-- START --

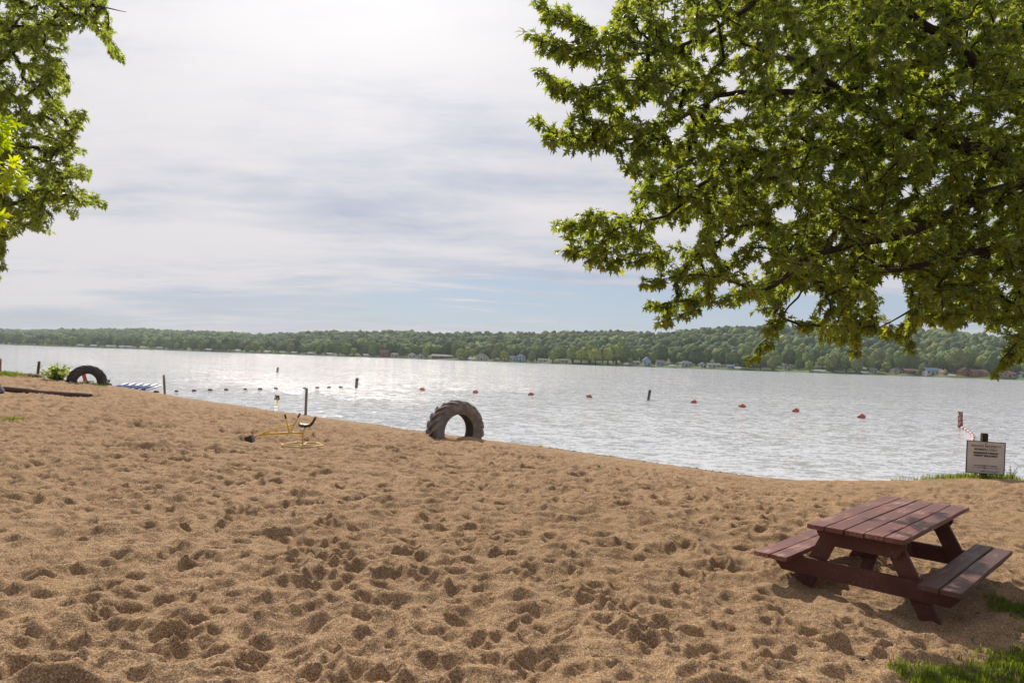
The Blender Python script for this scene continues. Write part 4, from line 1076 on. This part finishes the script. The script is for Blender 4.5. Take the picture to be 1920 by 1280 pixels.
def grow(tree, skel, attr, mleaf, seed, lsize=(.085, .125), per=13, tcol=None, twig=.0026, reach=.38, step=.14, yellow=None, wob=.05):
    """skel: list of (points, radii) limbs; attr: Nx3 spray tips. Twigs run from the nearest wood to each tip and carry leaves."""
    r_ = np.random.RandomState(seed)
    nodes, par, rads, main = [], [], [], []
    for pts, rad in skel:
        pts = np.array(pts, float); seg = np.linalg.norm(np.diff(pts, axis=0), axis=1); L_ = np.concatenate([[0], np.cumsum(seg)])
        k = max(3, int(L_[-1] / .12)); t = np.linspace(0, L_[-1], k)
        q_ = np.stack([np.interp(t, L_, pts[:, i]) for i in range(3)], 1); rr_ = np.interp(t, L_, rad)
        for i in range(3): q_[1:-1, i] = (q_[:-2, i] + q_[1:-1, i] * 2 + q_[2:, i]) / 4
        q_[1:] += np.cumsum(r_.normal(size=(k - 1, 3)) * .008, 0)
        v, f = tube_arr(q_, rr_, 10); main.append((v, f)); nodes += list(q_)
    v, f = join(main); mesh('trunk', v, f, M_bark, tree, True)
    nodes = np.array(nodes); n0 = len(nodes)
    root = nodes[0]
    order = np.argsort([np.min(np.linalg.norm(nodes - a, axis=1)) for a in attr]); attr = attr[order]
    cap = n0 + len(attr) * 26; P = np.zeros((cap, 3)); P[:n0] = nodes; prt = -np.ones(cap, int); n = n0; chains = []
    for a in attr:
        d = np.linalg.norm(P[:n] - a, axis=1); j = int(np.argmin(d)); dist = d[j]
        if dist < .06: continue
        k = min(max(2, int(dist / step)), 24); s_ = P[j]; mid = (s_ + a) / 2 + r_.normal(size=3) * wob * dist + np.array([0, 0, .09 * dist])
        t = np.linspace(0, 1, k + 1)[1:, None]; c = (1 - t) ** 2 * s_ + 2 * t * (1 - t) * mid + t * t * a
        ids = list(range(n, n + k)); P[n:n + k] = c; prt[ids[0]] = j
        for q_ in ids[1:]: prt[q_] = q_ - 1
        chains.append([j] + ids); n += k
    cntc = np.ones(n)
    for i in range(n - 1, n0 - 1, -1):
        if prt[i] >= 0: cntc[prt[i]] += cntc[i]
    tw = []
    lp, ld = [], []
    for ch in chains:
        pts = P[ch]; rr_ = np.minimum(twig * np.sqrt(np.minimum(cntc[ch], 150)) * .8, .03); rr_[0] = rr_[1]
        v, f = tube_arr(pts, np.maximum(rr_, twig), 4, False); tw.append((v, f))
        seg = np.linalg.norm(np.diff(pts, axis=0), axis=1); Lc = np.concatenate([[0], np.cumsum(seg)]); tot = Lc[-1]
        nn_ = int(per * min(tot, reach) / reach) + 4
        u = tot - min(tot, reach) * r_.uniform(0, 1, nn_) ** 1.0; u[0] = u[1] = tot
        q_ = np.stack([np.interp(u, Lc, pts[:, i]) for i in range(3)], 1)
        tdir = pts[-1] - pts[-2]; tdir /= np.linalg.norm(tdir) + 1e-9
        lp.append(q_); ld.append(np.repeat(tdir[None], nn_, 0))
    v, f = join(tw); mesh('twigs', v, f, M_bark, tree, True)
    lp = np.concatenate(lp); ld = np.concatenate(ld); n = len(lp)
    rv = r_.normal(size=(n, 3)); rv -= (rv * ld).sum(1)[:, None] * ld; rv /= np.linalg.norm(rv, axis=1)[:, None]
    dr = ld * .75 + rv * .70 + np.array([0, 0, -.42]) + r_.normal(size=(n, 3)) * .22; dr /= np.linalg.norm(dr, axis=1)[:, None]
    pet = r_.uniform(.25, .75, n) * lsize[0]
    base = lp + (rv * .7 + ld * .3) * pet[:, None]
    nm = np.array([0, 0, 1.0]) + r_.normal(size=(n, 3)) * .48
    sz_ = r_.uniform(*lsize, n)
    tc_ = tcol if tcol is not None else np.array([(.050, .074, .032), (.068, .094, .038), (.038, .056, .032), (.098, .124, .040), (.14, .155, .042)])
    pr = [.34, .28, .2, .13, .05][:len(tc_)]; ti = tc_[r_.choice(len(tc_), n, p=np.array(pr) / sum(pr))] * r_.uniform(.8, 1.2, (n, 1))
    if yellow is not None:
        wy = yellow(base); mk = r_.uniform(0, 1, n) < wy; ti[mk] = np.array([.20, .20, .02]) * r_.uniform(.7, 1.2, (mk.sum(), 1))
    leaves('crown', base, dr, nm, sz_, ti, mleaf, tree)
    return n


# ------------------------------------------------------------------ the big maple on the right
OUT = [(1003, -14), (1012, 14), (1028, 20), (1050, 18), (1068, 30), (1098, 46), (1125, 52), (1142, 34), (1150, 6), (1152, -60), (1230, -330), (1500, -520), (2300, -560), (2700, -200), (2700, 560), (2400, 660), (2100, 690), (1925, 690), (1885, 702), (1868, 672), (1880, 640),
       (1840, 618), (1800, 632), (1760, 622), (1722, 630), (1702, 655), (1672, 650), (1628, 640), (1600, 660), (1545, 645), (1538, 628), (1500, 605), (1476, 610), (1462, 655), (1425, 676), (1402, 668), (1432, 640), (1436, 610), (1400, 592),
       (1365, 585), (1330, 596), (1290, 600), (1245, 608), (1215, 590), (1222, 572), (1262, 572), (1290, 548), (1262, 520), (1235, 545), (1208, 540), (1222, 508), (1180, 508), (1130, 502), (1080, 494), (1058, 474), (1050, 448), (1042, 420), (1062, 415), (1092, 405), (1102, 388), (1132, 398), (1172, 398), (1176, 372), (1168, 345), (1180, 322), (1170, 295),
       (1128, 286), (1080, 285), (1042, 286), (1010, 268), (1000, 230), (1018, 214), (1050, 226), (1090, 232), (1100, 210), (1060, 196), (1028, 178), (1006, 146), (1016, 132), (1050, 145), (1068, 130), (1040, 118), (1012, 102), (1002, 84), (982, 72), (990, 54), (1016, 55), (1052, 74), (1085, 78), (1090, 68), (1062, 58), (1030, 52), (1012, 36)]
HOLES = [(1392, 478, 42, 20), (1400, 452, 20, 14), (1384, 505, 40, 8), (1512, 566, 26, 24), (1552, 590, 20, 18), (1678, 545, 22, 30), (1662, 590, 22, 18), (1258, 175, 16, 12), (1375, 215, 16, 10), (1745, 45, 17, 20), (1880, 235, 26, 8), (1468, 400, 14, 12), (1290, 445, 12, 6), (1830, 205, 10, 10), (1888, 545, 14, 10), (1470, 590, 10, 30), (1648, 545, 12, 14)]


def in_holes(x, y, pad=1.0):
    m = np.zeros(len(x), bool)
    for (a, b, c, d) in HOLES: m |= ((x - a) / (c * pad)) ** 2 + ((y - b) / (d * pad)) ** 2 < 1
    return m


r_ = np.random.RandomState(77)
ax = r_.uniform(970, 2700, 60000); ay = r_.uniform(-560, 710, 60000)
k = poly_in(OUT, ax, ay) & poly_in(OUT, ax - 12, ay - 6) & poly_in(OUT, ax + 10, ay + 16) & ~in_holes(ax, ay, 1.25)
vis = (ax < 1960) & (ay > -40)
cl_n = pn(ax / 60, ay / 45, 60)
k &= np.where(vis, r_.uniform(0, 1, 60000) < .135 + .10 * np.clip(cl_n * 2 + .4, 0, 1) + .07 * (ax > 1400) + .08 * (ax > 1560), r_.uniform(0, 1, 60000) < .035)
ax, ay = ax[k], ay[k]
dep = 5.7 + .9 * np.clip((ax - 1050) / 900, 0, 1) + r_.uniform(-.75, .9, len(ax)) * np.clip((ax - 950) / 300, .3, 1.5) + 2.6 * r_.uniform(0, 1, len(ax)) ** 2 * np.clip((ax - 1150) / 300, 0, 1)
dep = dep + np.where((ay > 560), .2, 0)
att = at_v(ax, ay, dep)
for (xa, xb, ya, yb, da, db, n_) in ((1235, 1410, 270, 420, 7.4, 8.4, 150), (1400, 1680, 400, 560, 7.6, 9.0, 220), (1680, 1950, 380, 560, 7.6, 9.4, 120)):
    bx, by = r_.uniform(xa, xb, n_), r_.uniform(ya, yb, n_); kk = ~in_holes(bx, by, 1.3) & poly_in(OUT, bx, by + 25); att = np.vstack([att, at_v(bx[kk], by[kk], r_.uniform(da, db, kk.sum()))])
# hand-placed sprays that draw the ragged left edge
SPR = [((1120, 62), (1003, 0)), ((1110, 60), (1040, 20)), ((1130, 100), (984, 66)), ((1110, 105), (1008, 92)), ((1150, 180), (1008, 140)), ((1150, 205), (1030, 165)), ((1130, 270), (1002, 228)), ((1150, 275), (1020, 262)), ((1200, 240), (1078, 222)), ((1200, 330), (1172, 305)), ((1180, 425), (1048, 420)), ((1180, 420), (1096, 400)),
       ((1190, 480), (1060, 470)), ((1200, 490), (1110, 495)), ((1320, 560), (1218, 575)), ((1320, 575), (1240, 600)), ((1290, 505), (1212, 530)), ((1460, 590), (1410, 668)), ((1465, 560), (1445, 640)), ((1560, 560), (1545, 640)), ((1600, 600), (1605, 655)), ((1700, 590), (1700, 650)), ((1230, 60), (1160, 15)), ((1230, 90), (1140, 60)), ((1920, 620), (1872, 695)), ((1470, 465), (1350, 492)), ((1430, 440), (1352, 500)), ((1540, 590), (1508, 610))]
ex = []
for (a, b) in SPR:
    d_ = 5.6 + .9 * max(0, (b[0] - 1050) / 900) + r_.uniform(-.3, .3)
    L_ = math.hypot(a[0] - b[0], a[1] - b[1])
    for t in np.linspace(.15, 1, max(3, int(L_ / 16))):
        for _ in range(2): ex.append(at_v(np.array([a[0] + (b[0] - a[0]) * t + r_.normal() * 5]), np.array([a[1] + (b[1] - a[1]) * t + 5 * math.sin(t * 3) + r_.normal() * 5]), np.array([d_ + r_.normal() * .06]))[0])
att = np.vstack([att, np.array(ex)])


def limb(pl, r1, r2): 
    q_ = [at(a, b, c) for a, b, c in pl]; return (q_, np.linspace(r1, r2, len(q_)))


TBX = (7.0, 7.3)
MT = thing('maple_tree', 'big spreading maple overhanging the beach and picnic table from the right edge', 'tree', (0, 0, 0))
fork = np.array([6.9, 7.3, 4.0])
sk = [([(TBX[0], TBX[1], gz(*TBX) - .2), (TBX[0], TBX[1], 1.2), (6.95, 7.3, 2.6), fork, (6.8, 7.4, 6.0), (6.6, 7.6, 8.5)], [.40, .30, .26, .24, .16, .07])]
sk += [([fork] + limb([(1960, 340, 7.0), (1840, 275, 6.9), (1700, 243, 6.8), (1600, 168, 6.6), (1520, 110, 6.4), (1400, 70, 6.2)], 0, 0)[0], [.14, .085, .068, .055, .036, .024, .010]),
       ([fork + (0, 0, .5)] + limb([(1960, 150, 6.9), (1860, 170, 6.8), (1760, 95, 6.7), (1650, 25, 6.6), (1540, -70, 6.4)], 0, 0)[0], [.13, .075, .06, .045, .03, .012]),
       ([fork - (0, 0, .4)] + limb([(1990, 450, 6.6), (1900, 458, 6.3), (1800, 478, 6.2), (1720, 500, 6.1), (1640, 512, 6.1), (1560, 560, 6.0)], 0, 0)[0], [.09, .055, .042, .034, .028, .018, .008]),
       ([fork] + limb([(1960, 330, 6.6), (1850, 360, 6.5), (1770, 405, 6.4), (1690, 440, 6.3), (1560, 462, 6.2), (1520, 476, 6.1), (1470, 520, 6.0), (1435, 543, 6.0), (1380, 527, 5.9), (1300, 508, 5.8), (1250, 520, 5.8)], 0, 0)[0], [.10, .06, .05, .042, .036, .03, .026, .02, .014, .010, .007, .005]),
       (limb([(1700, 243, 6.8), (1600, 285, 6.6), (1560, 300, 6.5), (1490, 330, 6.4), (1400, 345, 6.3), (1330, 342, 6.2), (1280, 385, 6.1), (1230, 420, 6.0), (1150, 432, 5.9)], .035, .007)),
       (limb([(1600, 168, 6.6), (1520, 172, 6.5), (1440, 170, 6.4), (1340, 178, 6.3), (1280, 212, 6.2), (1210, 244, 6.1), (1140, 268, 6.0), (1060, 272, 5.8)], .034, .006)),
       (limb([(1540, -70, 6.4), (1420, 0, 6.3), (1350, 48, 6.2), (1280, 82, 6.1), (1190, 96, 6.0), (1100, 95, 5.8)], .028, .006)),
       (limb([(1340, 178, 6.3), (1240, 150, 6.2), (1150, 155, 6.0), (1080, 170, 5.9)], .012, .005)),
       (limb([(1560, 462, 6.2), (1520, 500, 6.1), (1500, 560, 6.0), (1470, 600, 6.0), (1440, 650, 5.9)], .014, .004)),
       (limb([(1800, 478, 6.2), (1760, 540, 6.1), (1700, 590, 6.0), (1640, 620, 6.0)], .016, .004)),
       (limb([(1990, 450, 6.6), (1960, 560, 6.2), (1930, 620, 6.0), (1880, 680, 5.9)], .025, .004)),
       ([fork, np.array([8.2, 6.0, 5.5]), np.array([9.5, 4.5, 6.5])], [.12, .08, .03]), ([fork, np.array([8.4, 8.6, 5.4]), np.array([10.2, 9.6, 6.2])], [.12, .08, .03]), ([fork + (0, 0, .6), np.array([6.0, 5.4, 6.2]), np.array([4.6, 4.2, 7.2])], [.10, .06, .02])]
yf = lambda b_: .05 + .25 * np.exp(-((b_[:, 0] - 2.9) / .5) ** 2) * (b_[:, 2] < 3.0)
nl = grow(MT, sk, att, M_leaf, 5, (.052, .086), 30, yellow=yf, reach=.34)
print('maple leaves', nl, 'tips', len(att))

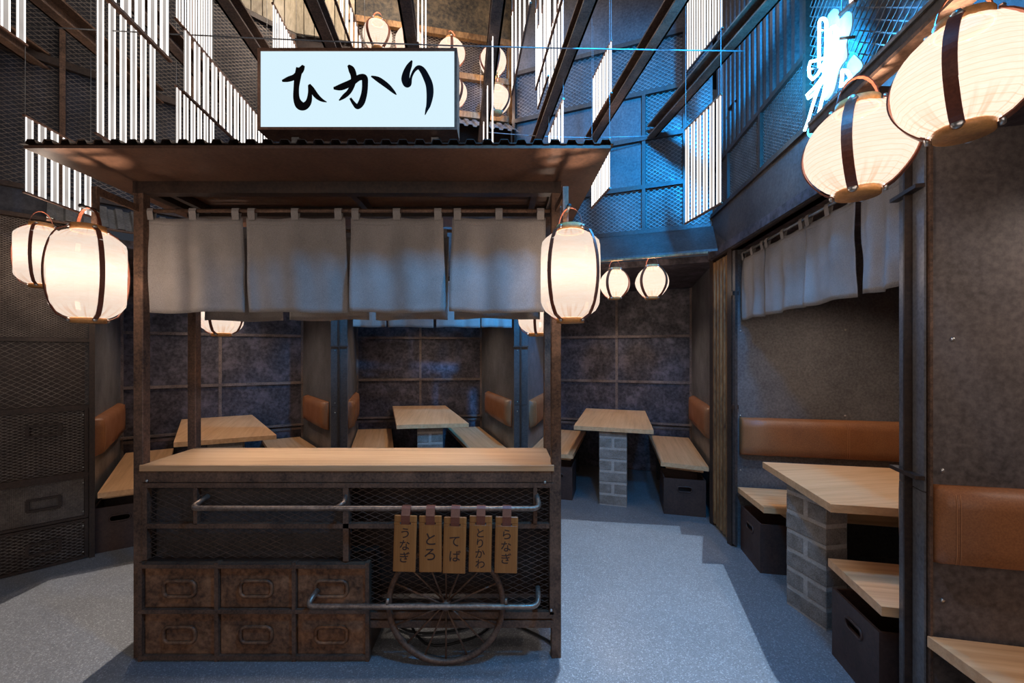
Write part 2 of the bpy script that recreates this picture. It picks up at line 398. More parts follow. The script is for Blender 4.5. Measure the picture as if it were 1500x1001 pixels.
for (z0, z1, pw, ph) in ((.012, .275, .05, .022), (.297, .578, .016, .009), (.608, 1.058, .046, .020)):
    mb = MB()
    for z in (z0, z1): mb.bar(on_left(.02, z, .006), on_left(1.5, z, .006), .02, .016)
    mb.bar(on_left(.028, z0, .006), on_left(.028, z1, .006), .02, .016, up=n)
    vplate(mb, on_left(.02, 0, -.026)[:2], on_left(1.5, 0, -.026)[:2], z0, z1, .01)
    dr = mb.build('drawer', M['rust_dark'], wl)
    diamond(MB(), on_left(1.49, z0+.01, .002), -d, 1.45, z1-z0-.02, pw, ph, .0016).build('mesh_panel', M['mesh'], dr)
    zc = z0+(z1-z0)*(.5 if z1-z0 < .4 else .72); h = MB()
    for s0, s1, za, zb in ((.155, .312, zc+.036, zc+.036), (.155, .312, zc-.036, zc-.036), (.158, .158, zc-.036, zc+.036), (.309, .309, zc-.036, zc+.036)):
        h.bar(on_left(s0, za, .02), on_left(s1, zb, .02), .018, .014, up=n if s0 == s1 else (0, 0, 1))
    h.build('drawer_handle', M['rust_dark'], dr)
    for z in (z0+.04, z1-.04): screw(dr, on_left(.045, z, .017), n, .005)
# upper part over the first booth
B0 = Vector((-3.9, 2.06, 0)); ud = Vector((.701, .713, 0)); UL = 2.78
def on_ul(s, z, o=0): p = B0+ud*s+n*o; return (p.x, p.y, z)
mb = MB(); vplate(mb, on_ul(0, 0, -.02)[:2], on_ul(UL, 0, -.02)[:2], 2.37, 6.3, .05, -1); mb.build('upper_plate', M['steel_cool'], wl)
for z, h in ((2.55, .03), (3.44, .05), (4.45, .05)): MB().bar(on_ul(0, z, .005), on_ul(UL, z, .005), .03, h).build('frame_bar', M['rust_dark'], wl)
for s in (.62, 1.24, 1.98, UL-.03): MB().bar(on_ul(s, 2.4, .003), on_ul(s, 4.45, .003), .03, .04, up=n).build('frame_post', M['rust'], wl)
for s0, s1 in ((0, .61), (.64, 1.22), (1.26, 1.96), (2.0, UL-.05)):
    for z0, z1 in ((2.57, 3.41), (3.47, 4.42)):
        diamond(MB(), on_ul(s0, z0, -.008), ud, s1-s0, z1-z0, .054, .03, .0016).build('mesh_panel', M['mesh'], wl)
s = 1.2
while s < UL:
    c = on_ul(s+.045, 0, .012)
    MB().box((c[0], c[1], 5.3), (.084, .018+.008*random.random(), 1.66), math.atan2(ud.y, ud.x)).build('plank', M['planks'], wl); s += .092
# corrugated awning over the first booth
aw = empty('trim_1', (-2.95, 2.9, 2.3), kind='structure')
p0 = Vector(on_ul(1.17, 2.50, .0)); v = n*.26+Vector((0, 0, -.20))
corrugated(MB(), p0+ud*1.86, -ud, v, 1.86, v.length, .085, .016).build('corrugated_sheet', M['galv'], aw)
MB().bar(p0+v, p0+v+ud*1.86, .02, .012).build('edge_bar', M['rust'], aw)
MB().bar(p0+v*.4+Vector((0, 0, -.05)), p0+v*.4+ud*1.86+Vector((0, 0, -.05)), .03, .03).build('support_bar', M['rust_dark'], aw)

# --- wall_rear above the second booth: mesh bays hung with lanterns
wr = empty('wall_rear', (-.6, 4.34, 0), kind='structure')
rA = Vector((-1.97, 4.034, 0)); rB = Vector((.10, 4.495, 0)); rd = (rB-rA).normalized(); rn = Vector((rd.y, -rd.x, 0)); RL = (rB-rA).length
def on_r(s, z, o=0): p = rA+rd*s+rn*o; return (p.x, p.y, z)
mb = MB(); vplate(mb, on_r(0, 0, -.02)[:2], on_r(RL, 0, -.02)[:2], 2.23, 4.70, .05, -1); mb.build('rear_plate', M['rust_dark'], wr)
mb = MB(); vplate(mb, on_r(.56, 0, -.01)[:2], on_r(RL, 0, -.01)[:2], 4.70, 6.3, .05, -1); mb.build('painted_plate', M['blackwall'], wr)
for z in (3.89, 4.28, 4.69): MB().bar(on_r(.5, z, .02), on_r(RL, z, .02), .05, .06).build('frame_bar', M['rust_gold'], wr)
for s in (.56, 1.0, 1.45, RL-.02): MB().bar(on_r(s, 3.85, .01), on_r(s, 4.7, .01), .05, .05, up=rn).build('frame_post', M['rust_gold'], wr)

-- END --

REQUIRED WORK: Search the entries for the word "from", then gather every line that has it.

EXPECTED OUTPUT:
The Blender Python script for this scene continues. Write part 4, from line 1076 on. This part finishes the script. The script is for Blender 4.5. Take the picture to be 1920 by 1280 pixels.
    """skel: list of (points, radii) limbs; attr: Nx3 spray tips. Twigs run from the nearest wood to each tip and carry leaves."""
MT = thing('maple_tree', 'big spreading maple overhanging the beach and picnic table from the right edge', 'tree', (0, 0, 0))